I'm having trouble understanding the proof for the intermediate value theorem for derivatives. Here is the thereom from Rudin:
Suppose $f$ is a real differentiable function on $[a,b]$ and suppose $f'(x) < \lambda < f'(b)$. Then there is a point $x \in (a,b)$ such that $f'(x) = \lambda$.

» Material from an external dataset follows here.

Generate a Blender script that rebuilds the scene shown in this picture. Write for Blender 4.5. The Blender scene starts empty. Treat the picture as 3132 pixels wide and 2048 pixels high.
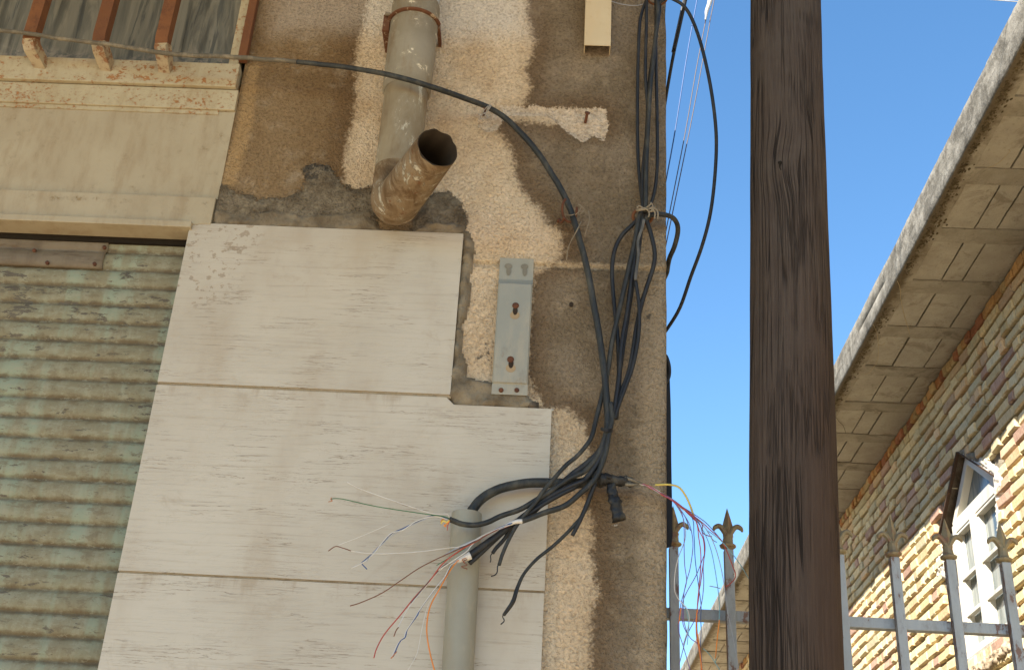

Proof: Put $g(t) =f(t) - \lambda t$. Then $g'(a) < 0$, so that $g(t_1) < g(a)$ for some $t_1 \in (a, b)$, and $g'(b) > 0$, so that $g(t_2) < g(b)$ for some $t_2 \in (a, b)$. Hence $g$ attains its minimum on $[a, b]$ (Theorem 4.16) at some point $x$ such that $a < x < b$. By Theorem 5.8, $g'(x) = 0$. Hence $f '(x) = \lambda$.
I don't understand how $g'(a) < 0$ implies $g(t_1) < g(a)$ for some $t_1 \in (a, b)$. Same for $t_2$. Any help please?
Note that $$ \lim_{x\to a} \frac{g(x)-g(a)}{x-a} = g'(a) < 0 $$ implies that $$ \frac{g(x)-g(a)}{x-a} < 0 $$ for $x>a$ sufficiently close to $a$.